Innovations technologiques et éclairage intelligent
La technologie, souvent tenue pour responsable de l’excès de lumière (développement massif des LED), peut également apporter des solutions innovantes pour un éclairage plus intelligent et respectueux de l’environnement nocturne. Ces dernières années ont vu émerger de nouveaux systèmes et équipements visant à concilier besoins humains et préservation de la nuit.
En premier lieu, l’éclairage public intelligent se déploie dans de nombreuses villes pilotes. Il s’agit de lampadaires équipés de capteurs et programmables à distance (technologie de télégestion). Par exemple, des capteurs de mouvement peuvent détecter la présence de piétons ou de voitures et n’augmenter l’éclairage qu’à ce moment-là, puis repasser en mode faible intensité voire s’éteindre en absence de mouvement. Certaines communes testent des rues où les lampadaires sont éteints en permanence et ne s’allument que lorsque qu’un usager approche (système détecteur + minuterie) : on parle d’éclairage « à la demande ». Les premiers retours montrent une forte réduction de la consommation électrique et du halo lumineux, sans compromettre la sécurité puisque la rue s’éclaire dès qu’on y entre. Ces systèmes coûtent plus cher à l’installation, mais les économies d’énergie et de maintenance les rentabilisent sur quelques années.
Ensuite, des innovations portent sur la qualité de la lumière émise. Les scientifiques et industriels travaillent à développer des LED dites ambrées ou à spectre contrôlé, n’émettant presque pas de bleu, afin de réduire l’impact sur les écosystèmes (le bleu est la longueur d’onde la plus perturbante pour la faune et l’homme la nuit). Des communes remplacent déjà les LED blanches 4000 K par des LED « ambre » à 1800 ou 2200 K (couleur jaune-orangée) qui suffisent pour voir la nuit tout en attirant moins d’insectes et en préservant mieux le ciel étoilé. L’ANPCEN recommande l’usage de ces éclairages chauds et le bannissement des lampes trop blanches dans les zones sensibles. Par ailleurs, les fabricants conçoivent désormais des luminaires pleinement écranés vers le haut, c’est-à-dire dont aucun flux n’est émis au-dessus de l’horizontale. Cela garantit qu’aucune lumière ne part directement vers le ciel (éliminant une cause majeure de halo) ni dans les fenêtres à l’étage.
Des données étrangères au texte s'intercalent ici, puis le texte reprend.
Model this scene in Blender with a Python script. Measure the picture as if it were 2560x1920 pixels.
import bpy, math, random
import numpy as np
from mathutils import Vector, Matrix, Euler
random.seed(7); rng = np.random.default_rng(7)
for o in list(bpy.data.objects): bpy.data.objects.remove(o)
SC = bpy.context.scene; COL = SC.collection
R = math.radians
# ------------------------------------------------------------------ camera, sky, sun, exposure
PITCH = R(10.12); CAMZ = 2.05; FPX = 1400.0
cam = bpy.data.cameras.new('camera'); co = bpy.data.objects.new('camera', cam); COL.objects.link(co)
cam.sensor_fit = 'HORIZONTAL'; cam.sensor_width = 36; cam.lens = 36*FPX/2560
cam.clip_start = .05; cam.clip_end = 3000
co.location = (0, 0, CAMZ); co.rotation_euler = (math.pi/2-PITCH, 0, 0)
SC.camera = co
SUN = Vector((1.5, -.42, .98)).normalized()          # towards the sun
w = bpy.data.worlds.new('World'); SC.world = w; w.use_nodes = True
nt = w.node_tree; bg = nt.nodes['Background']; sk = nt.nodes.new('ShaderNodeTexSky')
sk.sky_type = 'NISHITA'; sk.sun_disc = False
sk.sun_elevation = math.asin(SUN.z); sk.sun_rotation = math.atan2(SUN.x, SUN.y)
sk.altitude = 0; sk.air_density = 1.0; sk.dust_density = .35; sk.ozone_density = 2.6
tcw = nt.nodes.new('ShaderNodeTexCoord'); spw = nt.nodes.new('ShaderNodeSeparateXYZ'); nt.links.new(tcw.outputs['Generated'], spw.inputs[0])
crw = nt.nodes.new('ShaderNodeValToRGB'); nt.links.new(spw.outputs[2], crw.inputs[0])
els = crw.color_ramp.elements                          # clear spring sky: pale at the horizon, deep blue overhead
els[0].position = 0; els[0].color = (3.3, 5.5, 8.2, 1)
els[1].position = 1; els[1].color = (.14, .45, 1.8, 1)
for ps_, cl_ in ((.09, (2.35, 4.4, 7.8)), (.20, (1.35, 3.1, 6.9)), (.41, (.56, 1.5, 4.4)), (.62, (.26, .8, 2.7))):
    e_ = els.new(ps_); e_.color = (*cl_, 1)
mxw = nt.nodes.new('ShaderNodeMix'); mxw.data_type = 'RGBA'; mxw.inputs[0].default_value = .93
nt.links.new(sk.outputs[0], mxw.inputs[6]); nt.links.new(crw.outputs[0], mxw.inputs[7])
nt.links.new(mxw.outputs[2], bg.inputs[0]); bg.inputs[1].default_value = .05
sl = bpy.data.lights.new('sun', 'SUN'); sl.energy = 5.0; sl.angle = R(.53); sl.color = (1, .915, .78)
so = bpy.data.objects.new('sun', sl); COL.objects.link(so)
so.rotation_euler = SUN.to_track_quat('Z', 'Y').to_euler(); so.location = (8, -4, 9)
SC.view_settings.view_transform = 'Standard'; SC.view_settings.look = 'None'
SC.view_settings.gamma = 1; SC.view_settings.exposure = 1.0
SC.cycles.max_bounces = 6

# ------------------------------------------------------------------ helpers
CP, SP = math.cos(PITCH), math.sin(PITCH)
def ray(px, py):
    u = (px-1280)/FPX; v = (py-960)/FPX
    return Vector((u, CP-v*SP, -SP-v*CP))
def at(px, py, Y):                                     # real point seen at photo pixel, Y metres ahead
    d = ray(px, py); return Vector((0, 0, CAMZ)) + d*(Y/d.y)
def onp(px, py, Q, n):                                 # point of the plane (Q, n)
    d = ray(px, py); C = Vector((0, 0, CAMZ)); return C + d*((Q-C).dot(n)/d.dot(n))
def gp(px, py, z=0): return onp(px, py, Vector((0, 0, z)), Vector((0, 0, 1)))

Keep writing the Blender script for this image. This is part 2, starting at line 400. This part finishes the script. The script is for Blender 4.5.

L’arrêté de 2018 a d’ailleurs rendu ces caractéristiques obligatoires sur les nouveaux équipements : on voit apparaître des lampadaires au design plat (type « chapeau » dirigé vers le bas) remplaçant les vieux globes boule qui rayonnaient à 360°.
Une autre piste technologique est l’usage de matériaux innovants pour le marquage au sol. À certains endroits, on peut éviter de recourir à la lumière active : par exemple, des pistes cyclables expérimentalement recouvertes d’un revêtement photoluminescent (qui emmagasine la lumière le jour et la restitue la nuit sous forme de faible lueur) offrent une visibilité suffisante sans lampadaire. De même, des peintures routières réfléchissantes très performantes peuvent guider les automobilistes la nuit avec moins de lampadaires. Ces solutions sont encore au stade pilote, mais ouvrent des perspectives intéressantes.
Côté outils numériques, on voit apparaître des applications mobiles pour contribuer à la lutte contre la pollution lumineuse. Des applis de science participative comme Globe at Night permettent aux citoyens de mesurer la visibilité des étoiles depuis chez eux et de partager les données, créant ainsi une cartographie participative de la qualité du ciel nocturne. D’autres applis informent en temps réel des horaires d’extinction dans telle commune, ou permettent de signaler une lampe allumée en pleine nuit via son smartphone. L’implication du public via le numérique peut accélérer la remontée d’information et la prise de conscience.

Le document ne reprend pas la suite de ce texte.